Set exercise: Pictures are not part of the copy. Retype the lines from the first one through the line that contains "COL = sc.collection".

─── Dataset rows

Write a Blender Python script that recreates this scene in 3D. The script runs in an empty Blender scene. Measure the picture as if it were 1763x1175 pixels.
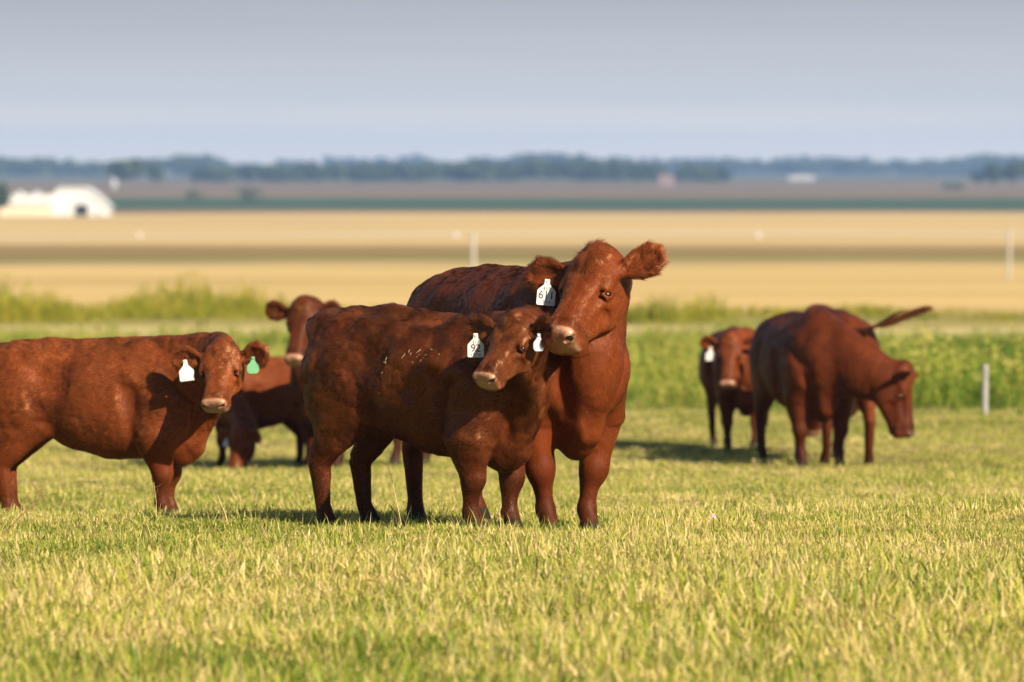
import bpy, math, random
import numpy as np
from mathutils import Vector, Matrix
R = math.radians
RNG = np.random.default_rng(7)
random.seed(7)
sc = bpy.context.scene
COL = sc.collection

# ------------------------------------------------------------------ camera, sky, sun, exposure
EYE, LENS, HORIZON = 1.76, 200.0, 290.0
FPX = 1763 * LENS / 36.0
PITCH = math.atan((587.5 - HORIZON) / FPX)
cam = bpy.data.cameras.new('camera')
cam_o = bpy.data.objects.new('camera', cam)
COL.objects.link(cam_o)
cam.lens, cam.sensor_width = LENS, 36.0
cam.clip_start, cam.clip_end = 0.5, 30000
cam_o.location = (0, 0, EYE)
cam_o.rotation_euler = (R(90) - PITCH, 0, 0)
cam.dof.use_dof, cam.dof.focus_distance, cam.dof.aperture_fstop = True, 27.9, 3.7
sc.camera = cam_o

SUN_EL, SUN_AZ = 30.0, 38.0            # azimuth: degrees to the right of straight behind the camera
sd = Vector((math.sin(R(SUN_AZ)) * math.cos(R(SUN_EL)), -math.cos(R(SUN_AZ)) * math.cos(R(SUN_EL)), math.sin(R(SUN_EL))))
sun = bpy.data.lights.new('sun', 'SUN')
sun.energy, sun.angle, sun.color = 5.0, R(0.53), (1.0, 0.86, 0.66)
sun_o = bpy.data.objects.new('sun', sun)
COL.objects.link(sun_o)
sun_o.rotation_euler = sd.to_track_quat('Z', 'Y').to_euler()

world = bpy.data.worlds.new('World')
sc.world = world
world.use_nodes = True
wn, wl = world.node_tree.nodes, world.node_tree.links
wn.clear()
sky = wn.new('ShaderNodeTexSky')
sky.sky_type, sky.sun_disc = 'NISHITA', False
sky.sun_elevation, sky.sun_rotation = R(SUN_EL), math.atan2(sd.x, sd.y)
sky.air_density, sky.dust_density = 1.0, 1.2
tc = wn.new('ShaderNodeTexCoord')
sep = wn.new('ShaderNodeSeparateXYZ')
wl.new(tc.outputs['Generated'], sep.inputs[0])
bank = wn.new('ShaderNodeValToRGB')           # grey-blue cloud deck low over the plain
mr = wn.new('ShaderNodeMapRange')
mr.inputs['From Min'].default_value, mr.inputs['From Max'].default_value = 0.0, 0.06
wl.new(sep.outputs['Z'], mr.inputs['Value'])
mp = wn.new('ShaderNodeMapping')
mp.inputs['Scale'].default_value = (3, 3, 90)
wl.new(tc.outputs['Generated'], mp.inputs[0])
nz = wn.new('ShaderNodeTexNoise')
nz.inputs['Scale'].default_value, nz.inputs['Detail'].default_value = 2.0, 3.0
wl.new(mp.outputs[0], nz.inputs['Vector'])
wob = wn.new('ShaderNodeMath'); wob.operation = 'MULTIPLY_ADD'
wob.inputs[1].default_value = 0.16
wl.new(nz.outputs['Fac'], wob.inputs[0])
wl.new(mr.outputs[0], wob.inputs[2])
wl.new(wob.outputs[0], bank.inputs[0])
cr = bank.color_ramp
cr.elements[0].position, cr.elements[0].color = 0.06, (11.4, 10.3, 8.9, 1)
cr.elements[1].position, cr.elements[1].color = 0.62, (4.4, 4.55, 5.0, 1)
e = cr.elements.new(0.30); e.color = (6.75, 6.8, 7.0, 1)
mr2 = wn.new('ShaderNodeMapRange'); mr2.interpolation_type = 'SMOOTHSTEP'
mr2.inputs['From Min'].default_value, mr2.inputs['From Max'].default_value = 0.045, 0.20
wl.new(sep.outputs['Z'], mr2.inputs['Value'])
mx = wn.new('ShaderNodeMix'); mx.data_type = 'RGBA'
wl.new(mr2.outputs[0], mx.inputs['Factor'])
wl.new(bank.outputs[0], mx.inputs[6])
wl.new(sky.outputs[0], mx.inputs[7])
bg = wn.new('ShaderNodeBackground')
bg.inputs['Strength'].default_value = 0.045
wl.new(mx.outputs[2], bg.inputs['Color'])
wo = wn.new('ShaderNodeOutputWorld')
wl.new(bg.outputs[0], wo.inputs['Surface'])

vs = sc.view_settings
vs.view_transform, vs.look, vs.exposure, vs.gamma = 'Standard', 'None', 1.15, 1.0
sc.cycles.use_denoising = True
sc.cycles.max_bounces, sc.cycles.transparent_max_bounces = 6, 8
sc.cycles.sample_clamp_indirect = 8.0

# ------------------------------------------------------------------ helpers
def tag(o, label=None, cat=None, group=None, kind=None):
    for k, v in (('label', label), ('category', cat), ('group', group), ('kind', kind)):
        if v: o[k] = v
    return o

def empty(name, loc=(0, 0, 0), rz=0.0):
    o = bpy.data.objects.new(name, None)
    COL.objects.link(o)
    o.location, o.rotation_euler = loc, (0, 0, rz)
    o.empty_display_size = 0.2
    return o

def link(name, me, parent=None, mat=None):
    o = bpy.data.objects.new(name, me)
    COL.objects.link(o)
    if mat and not me.materials: me.materials.append(mat)
    if parent: o.parent = parent
    return o

def mesh_np(name, V, F, mat=None, smooth=False):
    """F: (n,3) or (n,4) int array, or list of such arrays."""
    me = bpy.data.meshes.new(name)
    Fs = F if isinstance(F, list) else [F]
    Fs = [np.asarray(f, np.int32) for f in Fs if len(f)]
    tot = np.concatenate([np.full(len(f), f.shape[1], np.int32) for f in Fs])
    idx = np.concatenate([f.ravel() for f in Fs])
    me.vertices.add(len(V)); me.vertices.foreach_set('co', np.asarray(V, np.float32).ravel())
    me.loops.add(len(idx)); me.loops.foreach_set('vertex_index', idx)
    me.polygons.add(len(tot))
    me.polygons.foreach_set('loop_start', np.concatenate([[0], np.cumsum(tot)[:-1]]).astype(np.int32))
    me.polygons.foreach_set('loop_total', tot)
    if smooth: me.polygons.foreach_set('use_smooth', np.ones(len(tot), bool))
    me.update(calc_edges=True)
    if mat: me.materials.append(mat)
    return me

def set_col(me, name, rgb):
    a = me.color_attributes.new(name, 'FLOAT_COLOR', 'POINT')
    c = np.ones((len(rgb), 4), np.float32); c[:, :3] = rgb
    a.data.foreach_set('color', c.ravel())

def prof(pts):
    ys = np.array([p[0] for p in pts], float); zs = np.array([p[1] for p in pts], float)
    m = np.gradient(zs, ys)                      # cubic hermite
    def f(y):
        y = np.clip(np.asarray(y, float), ys[0], ys[-1])
        i = np.clip(np.searchsorted(ys, y) - 1, 0, len(ys) - 2)
        h = ys[i + 1] - ys[i]; t = (y - ys[i]) / h
        return ((2*t**3-3*t**2+1)*zs[i] + (t**3-2*t**2+t)*h*m[i] + (-2*t**3+3*t**2)*zs[i+1] + (t**3-t**2)*h*m[i+1])
    return f

GP = prof([(-40, 0.0), (10, 0.0), (26, 0.0), (30, -0.07), (34, -0.28), (42, -0.58), (50, -0.84), (62, -0.96), (85, -1.1),
           (110, -1.35), (130, -1.65), (200, -2.4), (280, -3.1), (430, -4.2), (600, -5.8), (800, -7.2), (1175, -8.1),
           (1500, -7.2), (2000, -6.3), (2600, -5.8), (4000, -5.0), (6000, -3.5), (9500, -2.0)])
def ground(x, y):
    x = np.asarray(x, float); y = np.asarray(y, float)
    w = np.clip((80 - y) / 30, 0, 1)
    return GP(y) + w * (0.022*np.sin(x*0.9+1.3)*np.sin(y*0.55+.4) + 0.012*np.sin(x*2.3+y*1.7)) - .055*np.clip((-x-1.1)/1.0, 0, 1)*np.exp(-((y-32)/3)**2)

def at(px, py, Y):
    """world point seen at photo pixel (px, py) at depth Y"""
    v = Vector(((px - 881.5) / FPX, -(py - 587.5) / FPX, -1.0))
    v.rotate(cam_o.rotation_euler)
    return Vector((0, 0, EYE)) + v * (Y / v.y)

def nodes_of(m):
    m.use_nodes = True
    return m.node_tree.nodes, m.node_tree.links, m.node_tree.nodes['Principled BSDF']

def mat_plain(name, rgb, rough=0.7, spec=0.3, noise=0.0, scale=8.0, bump=0.0, metal=0.0):
    m = bpy.data.materials.new(name)
    n, l, b = nodes_of(m)
    b.inputs['Base Color'].default_value = (*rgb, 1)
    b.inputs['Roughness'].default_value = rough
    b.inputs['Specular IOR Level'].default_value = spec
    b.inputs['Metallic'].default_value = metal
    if noise or bump:
        t = n.new('ShaderNodeTexCoord'); x = n.new('ShaderNodeTexNoise')
        x.inputs['Scale'].default_value = scale; x.inputs['Detail'].default_value = 6
        l.new(t.outputs['Object'], x.inputs['Vector'])
        if noise:
            r = n.new('ShaderNodeValToRGB')
            r.color_ramp.elements[0].position, r.color_ramp.elements[1].position = .3, .7
            r.color_ramp.elements[0].color = (*[c*(1-noise) for c in rgb], 1)
            r.color_ramp.elements[1].color = (*[min(1, c*(1+noise)) for c in rgb], 1)
            l.new(x.outputs['Fac'], r.inputs[0]); l.new(r.outputs[0], b.inputs['Base Color'])
        if bump:
            u = n.new('ShaderNodeBump'); u.inputs['Strength'].default_value = bump; u.inputs['Distance'].default_value = .01
            l.new(x.outputs['Fac'], u.inputs['Height']); l.new(u.outputs[0], b.inputs['Normal'])
    return m

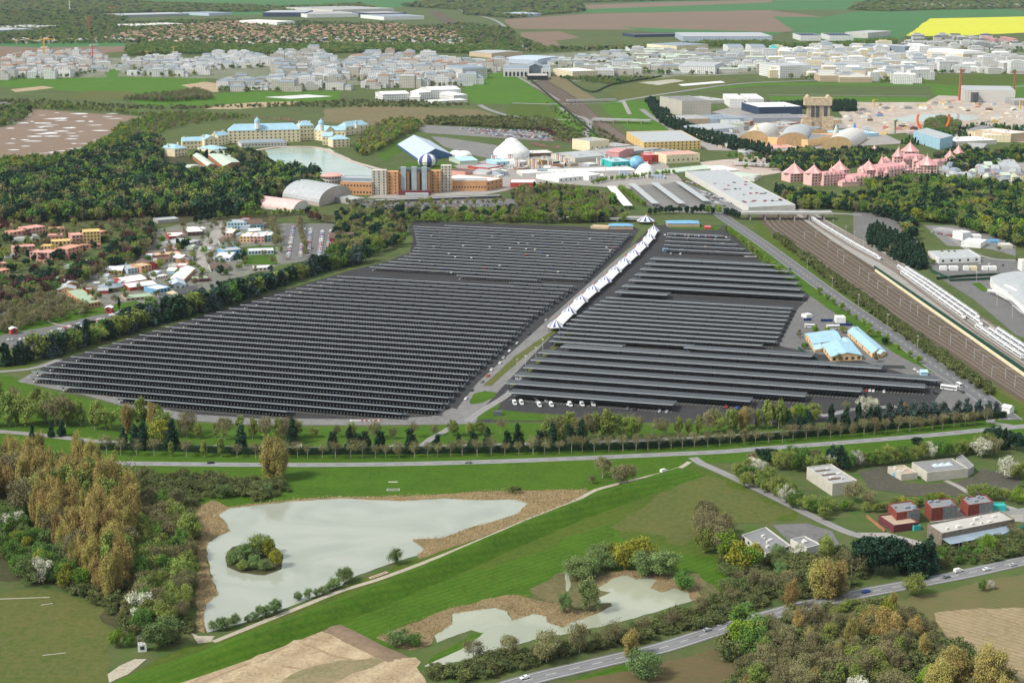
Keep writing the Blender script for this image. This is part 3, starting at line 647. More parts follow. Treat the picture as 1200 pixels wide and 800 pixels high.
WORDS = {
 'conifer_tree': ('dark green pointed conifer', 'conifer'), 'blue_conifer': ('broad blue-green conifer', 'conifer'),
 'cypress_tree': ('thin dark cypress', 'cypress'), 'pine_tree': ('dark round-topped pine', 'pine tree'),
 'young_leaf_tree': ('bright green young-leafed tree', 'tree'), 'olive_leaf_tree': ('olive green spring tree', 'tree'),
 'green_leaf_tree': ('mid green leafy tree', 'tree'), 'bare_tree': ('bare brown-twigged tree', 'tree'),
 'street_tree': ('small bare tree', 'tree'), 'poplar_tree': ('tall golden-brown poplar', 'poplar'),
 'yellow_tree': ('yellow-green tree', 'tree'), 'blossom_tree': ('white blossoming tree', 'blossom tree'),
 'cherry_tree': ('small pink cherry tree in blossom', 'cherry tree'), 'dark_red_tree': ('dark red-leafed tree', 'tree'),
 'willow_tree': ('pale green willow', 'willow'), 'shrub': ('low bushy shrub', 'shrub'), 'tall_green_tree': ('tall slim pale green tree', 'tree'),
}
def tree(kind, px, py, h, where, group=None, wide=1.0, lod=None):
    p = px if isinstance(px, Vector) else G(px, py)
    y = PX(p)[1]
    if lod is None: lod = 0 if y > 430 else (1 if y > 230 else 2)
    cm_, tm, hh = proto(kind, rnd.randrange(4), lod)
    s = h/hh
    e = empty(kind, p, rnd.uniform(0, 6.28)); e.scale = (s*wide, s*wide, s)
    if y > 400 or lod == 0:
        c = link('crown', cm_, e); t = link('trunk', tm, e)
    else:
        # too small for its parts to show
        bpy.data.objects.remove(e)
        key = ('joined', kind, id(cm_))
        if key not in PROTO:
            me = cm_.copy()
            PROTO[key] = join_meshes(kind, cm_, tm)
        e = link(kind, PROTO[key], None, p, rnd.uniform(0, 6.28)); e.scale = (s*wide, s*wide, s)
    wd, cat = WORDS[kind]
    tag(e, f'{wd} {where}', cat, group or f'trees {where}')
    TREES.append(e); return e
def mesh_arrays(me):
    v = np.empty(len(me.vertices)*3, np.float32); me.vertices.foreach_get('co', v)
    li = np.empty(len(me.loops), np.int32); me.loops.foreach_get('vertex_index', li)
    ls = np.empty(len(me.polygons), np.int32); me.polygons.foreach_get('loop_start', ls)
    lt = np.empty(len(me.polygons), np.int32); me.polygons.foreach_get('loop_total', lt)
    return v.reshape(-1, 3), li, ls, lt
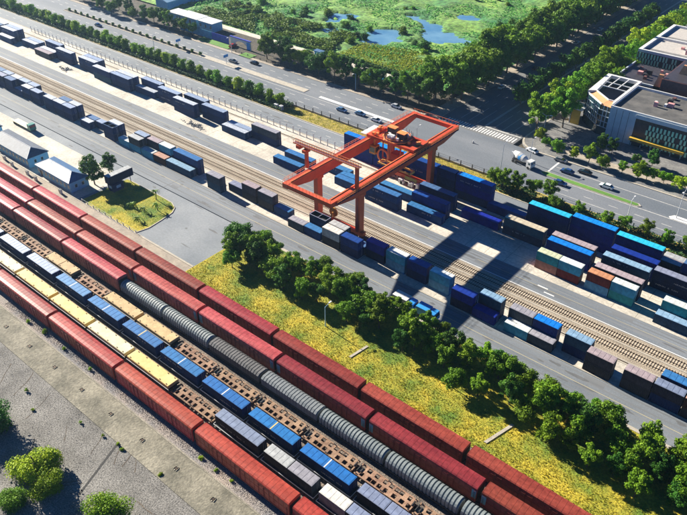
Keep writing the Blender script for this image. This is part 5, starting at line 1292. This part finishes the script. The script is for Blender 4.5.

──────

Completed task:
Write a Blender Python script that recreates this scene in 3D. The script runs in an empty Blender scene. Measure the picture as if it were 1763x1175 pixels.
import bpy, math, random
import numpy as np
from mathutils import Vector, Matrix
R = math.radians
RNG = np.random.default_rng(7)
random.seed(7)
sc = bpy.context.scene
COL = sc.collection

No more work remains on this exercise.